Commentaries

PMC Weekly Review - February 6, 2015

A Macro View – January Monthly Recap

Domestic equity markets got off to a rough start in 2015, in a similar scenario to 2014. Stocks tumbled right out of the gate as concerns about economic growth in international regions began to creep into U.S. markets. The S&P 500 index shed more than 3% in the first two weeks of trading before stabilizing somewhat. Economic data continued to trend higher, with real Gross Domestic Product (GDP) and employment remaining key drivers of market activity. The first estimate of fourth quarter real GDP came in at +2.6%, slightly below the forecast of 3.0%. Earnings season also began favorably, with about 77% of S&P 500 companies beating analysts’ earnings estimates. Crude oil staged a recovery at the end of the month, generating its largest two-week rally since 1998.

With this environment as a backdrop, stocks posted generally negative results in January. The S&P 500 declined -3.0% for the month, it’s second straight negative monthly return. The Dow Jones Industrials shed -3.6% gain for the month. The tech-heavy Nasdaq Composite Index declined -2.1% in January. The Russell 2000 Index of small cap stocks was weak on a relative basis during the month, being outperformed by the Russell 1000 Index of large cap stocks, with returns of -3.2% and -2.8%, respectively. Growth stocks outperformed value stocks during the month. In terms of sector performance, the top performers in the month were utilities, health care and consumer staples with returns of +2.4%, +1.2% and -1.1%, respectively. Financials and energy were the poorest performers, with returns of -6.9% and -4.8%, respectively.

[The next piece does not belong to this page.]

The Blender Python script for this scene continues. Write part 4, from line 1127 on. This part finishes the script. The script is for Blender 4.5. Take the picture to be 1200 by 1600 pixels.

International equity markets fared, on balance, somewhat better than domestic U.S. indices in January. Markets responded to the announcement by the European Central Bank (ECB) that it would commence a U.S.-style asset purchase program amounting to about $1.3 trillion. The program was initiated to try to invigorate the tepid eurozone economy. The MSCI World ex-U.S. Index declined -0.3% for the month. Emerging markets posted slight gains in January, in part due to a rebound in oil prices in the latter half of the month. The MSCI Emerging Markets Index advanced +0.6% for the month, and the MSCI EAFE Index, which measures developed markets performance, was up +0.5%. Regionally, Asia was the best performer on a relative basis, advancing +2.4%. Latin America and Eastern Europe were among the poorest performers, with results of -6.2% and -2.1%, respectively.

Fixed-income markets fared well in January, as economic growth concerns caused investors to seek the safe haven of U.S. fixed income. Against this backdrop, the 10-year U.S. Treasury yield ended the month at 1.67%, down fifty basis points from the 2.17% level of December 31st. Broad-based fixed-income indices were higher in January, with the Barclays U.S. Aggregate Bond Index gaining +2.1% for the month. Once again, global fixed-income markets performed relatively poorly, with the Barclays Global Aggregate ex-U.S. Index declining -1.8% for the month. Intermediate-term corporate bonds jumped, as the Barclays U.S. Corporate 5-10 Year Index shot up 3.0%. The Barclays U.S. Corporate High Yield Index ended the month with a gain of +0.7%. Municipals continue to generate positive performance, returning +1.8% for the month.